Se a presidente Dilma Rousseff realmente levar adiante a ameaça de aproveitar uma reunião de líderes mundiais amanhã na sede da ONU para dizer-se vítima de “golpe”, que é como ela e os petistas chamam o processo constitucional de sua destituição, protagonizará o maior vexame que um chefe de Estado brasileiro terá dado no exterior em toda a história do País.
Como se não bastasse o constrangedor escarcéu criado pelo marketing embusteiro do PT a respeito da alegada ilegalidade do impedimento de Dilma – tese sustentada mesmo diante do fato cristalino de que o processo está seguindo rigorosamente o que manda a Constituição, sob as bênçãos de um Supremo Tribunal Federal constituído majoritariamente por ministros indicados por presidentes petistas –, agora a presidente pretende “exportar” a tese segundo a qual forças malignas se articularam para atraiçoá-la e afastá-la do cargo.
A oportunidade para isso, segundo informam os auxiliares da presidente, será a cerimônia de assinatura do Acordo de Paris sobre Mudança do Clima. Ou seja, Dilma está disposta a reduzir uma solenidade de tamanha importância histórica, em que chefes de Estado de todo o mundo firmarão o compromisso com o combate à mudança climática, a um reles palanque para seu esperneio. Dilma poderia encerrar sua carreira política de maneira menos desonrosa, sem expor o Brasil a tal opróbrio.

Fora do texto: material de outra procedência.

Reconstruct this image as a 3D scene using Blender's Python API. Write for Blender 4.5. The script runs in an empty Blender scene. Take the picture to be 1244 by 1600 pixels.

O esforço para que a versão a respeito do “golpe” seja levada a sério por governos e pela opinião pública de outros países faz parte de uma tentativa espúria de fazer equivaler o processo de impeachment contra Dilma às práticas do regime de exceção instalado em 1964. Naquela época, a resistência à ditadura alimentou a opinião pública internacional com informações sobre a tortura e a censura no País, do que resultou uma crescente pressão de governos importantes, como o dos Estados Unidos, contra o regime militar. Fiel à delirante imaginação petista, é esse tipo de reação que Dilma espera conseguir agora, embora os brasileiros gozem de todas as liberdades e direitos democráticos.
Os tempos, evidentemente, são outros e, embora se possa fazer ressalvas à qualidade das instituições, o fato é que vige no Brasil a plena democracia, que permite inclusive que Dilma e seus truculentos apoiadores pronunciem as asneiras que bem entenderem. Portanto, não surpreende que nenhum governo estrangeiro de respeito tenha, até agora, dado ouvidos às ridículas denúncias dos petistas. Restou, para consolo da tigrada, o apoio do gerontocrata de Cuba, Raúl Castro, e de Nicolás Maduro, o arremedo de caudilho que arruinou a Venezuela.
Mesmo assim, Dilma não esmorece em sua campanha para envergonhar o Brasil. Sempre que pode, concede entrevistas a correspondentes estrangeiros, na esperança de fazê-los acreditar que há uma conspiração em curso no País. Na última dessas entrevistas, Dilma atribuiu a crise atual a um “processo de desestabilização” orquestrado pela “oposição derrotada” e disse que há no Brasil um “veio golpista adormecido”. Segundo ela, “o impeachment sistematicamente se tornou instrumento contra presidentes eleitos” desde Getúlio Vargas.
Com isso, Dilma comete o despautério de dizer que o impeachment é necessariamente um instrumento golpista, embora tenha previsão constitucional. Ademais, se o recurso ao impeachment de um presidente é “golpe”, como sugere Dilma, então o PT, que defendeu o afastamento de Fernando Collor, Itamar Franco e Fernando Henrique Cardoso, é a vanguarda do golpismo nacional.
Enquanto Dilma enxovalha o Brasil lá fora, aqui dentro o PT, fiel a seu espírito autoritário, trata de reafirmar sua disposição de derrubar um eventual governo de Michel Temer. O presidente do partido, Rui Falcão, avisou que o PT “não vai permitir” que Temer governe. “É muito mais do que oposição parlamentar só. É dizer para a população que, com um governo ilegítimo, não tem paz, não tem tranquilidade, tem luta”.
Trata-se de uma anunciada tentativa de golpe contra o sucessor constitucional de Dilma, caso esta venha a ser impedida. Isso, sim, deve ser denunciado mundo afora.